The earliest stone amphitheater in Rome was constructed in 29 B.C. by T. Statilius Taurus, one of the most trusted generals of the emperor Augustus. However, the structure burned down during the massive fire of 64 A.D. and was replaced by the Colosseum. The Colosseum remains as one of Rome’s most prominent landmarks. Unlike earlier amphitheaters, the Colosseum featured elaborate basement amenities, animal cages, mechanical elevators, as well as a complex system of vaulted concrete substructures. The facade consisted of three stories of superimposed arcades flanked by engaged columns of the Tuscan, Ionic, and Corinthian orders. Representations of the building on ancient coins indicate that colossal statues of gods and heroes stood in the upper arcades. The inclusion of Greek columnar orders and copies of Greek statues may reflect a desire to promote the amphitheater, a uniquely Roman building type, to the similar level in the architectural hierarchy as the theater, with its venerable Greek precedents.

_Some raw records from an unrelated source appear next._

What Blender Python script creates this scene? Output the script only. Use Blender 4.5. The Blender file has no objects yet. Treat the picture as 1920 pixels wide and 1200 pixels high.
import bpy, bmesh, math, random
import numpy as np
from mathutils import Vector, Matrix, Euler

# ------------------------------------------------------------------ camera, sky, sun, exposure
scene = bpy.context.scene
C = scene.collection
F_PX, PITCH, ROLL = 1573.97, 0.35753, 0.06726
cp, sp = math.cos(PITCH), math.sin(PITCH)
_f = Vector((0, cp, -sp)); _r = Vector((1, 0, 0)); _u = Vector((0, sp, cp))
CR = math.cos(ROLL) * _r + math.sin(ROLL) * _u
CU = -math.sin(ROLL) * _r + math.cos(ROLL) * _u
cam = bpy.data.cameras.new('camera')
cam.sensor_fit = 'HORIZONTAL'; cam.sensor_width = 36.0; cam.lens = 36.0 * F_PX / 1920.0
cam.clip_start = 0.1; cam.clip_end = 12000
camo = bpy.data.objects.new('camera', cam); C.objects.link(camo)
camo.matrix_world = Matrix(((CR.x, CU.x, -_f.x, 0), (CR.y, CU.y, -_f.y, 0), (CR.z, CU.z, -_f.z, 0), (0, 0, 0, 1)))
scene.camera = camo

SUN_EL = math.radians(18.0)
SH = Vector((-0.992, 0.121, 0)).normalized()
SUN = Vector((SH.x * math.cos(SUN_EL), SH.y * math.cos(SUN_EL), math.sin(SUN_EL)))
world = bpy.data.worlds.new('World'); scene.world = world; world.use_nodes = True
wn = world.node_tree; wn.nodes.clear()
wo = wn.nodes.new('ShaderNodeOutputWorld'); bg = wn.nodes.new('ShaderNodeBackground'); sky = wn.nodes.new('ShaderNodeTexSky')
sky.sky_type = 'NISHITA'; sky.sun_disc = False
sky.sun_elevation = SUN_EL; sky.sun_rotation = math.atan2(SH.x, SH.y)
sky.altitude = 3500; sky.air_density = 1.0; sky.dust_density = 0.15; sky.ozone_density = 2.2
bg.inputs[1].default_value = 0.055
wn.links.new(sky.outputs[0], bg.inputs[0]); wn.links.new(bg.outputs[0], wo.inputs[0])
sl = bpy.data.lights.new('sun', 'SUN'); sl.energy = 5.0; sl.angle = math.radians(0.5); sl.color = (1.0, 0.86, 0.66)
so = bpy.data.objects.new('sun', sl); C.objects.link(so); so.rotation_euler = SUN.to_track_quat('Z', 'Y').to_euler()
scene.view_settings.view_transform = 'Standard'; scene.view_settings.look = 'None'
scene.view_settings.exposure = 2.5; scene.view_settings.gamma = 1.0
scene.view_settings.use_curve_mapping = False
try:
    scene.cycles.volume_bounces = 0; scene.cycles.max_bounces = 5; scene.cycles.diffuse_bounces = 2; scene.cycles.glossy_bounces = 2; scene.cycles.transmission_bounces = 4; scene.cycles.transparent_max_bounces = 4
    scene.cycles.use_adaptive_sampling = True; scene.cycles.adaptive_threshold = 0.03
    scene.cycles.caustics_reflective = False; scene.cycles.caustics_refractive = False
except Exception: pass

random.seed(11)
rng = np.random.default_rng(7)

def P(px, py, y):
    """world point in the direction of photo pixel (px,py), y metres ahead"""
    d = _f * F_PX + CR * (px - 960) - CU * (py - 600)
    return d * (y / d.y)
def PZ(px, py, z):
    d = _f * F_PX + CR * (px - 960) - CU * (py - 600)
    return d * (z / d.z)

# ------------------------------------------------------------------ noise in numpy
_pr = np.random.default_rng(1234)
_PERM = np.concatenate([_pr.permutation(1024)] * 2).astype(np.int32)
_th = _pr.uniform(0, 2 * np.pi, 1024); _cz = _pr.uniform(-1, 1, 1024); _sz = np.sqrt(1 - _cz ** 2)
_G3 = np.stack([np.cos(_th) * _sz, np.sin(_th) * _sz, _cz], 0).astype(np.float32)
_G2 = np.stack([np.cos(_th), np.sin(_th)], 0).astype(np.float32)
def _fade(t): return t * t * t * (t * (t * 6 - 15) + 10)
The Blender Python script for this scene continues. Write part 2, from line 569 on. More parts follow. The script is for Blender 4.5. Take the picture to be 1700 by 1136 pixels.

In addition to gladiatorial contests, the amphitheater provided the venue for spectacles involving the slaughter of animals by trained hunters called venatores or bestiarii. Venationes were expensive to mount and hence served to advertise the wealth and generosity of the officials who sponsored them. The inclusion of exotic species (lions, panthers, rhinoceroses, elephants, etc.) also demonstrated the vast reach of Roman dominion. A third type of spectacle that took place in the amphitheater was the public execution. Condemned criminals were slain by crucifixion, cremated, or attacked by wild beasts, and were also forced to re-enact gruesome myths. The final days of the Republic saw the beginning of extensive theater construction. Today, the ruins of these theaters are some of the most magnificent archaeological sites in the world.
To the people of both the Roman Republic and the Roman Empire, an expected privilege of citizenship was access to free entertainment. Whether it was a gladiatorial combat, a chariot race or a theatrical spectacle, senators, governors, and emperors could always get the people back on their side by paying for a few days of public events. Roman theater borrowed from Greek precedents, but held a unique role in Roman culture. After all, Romans loved a good performance.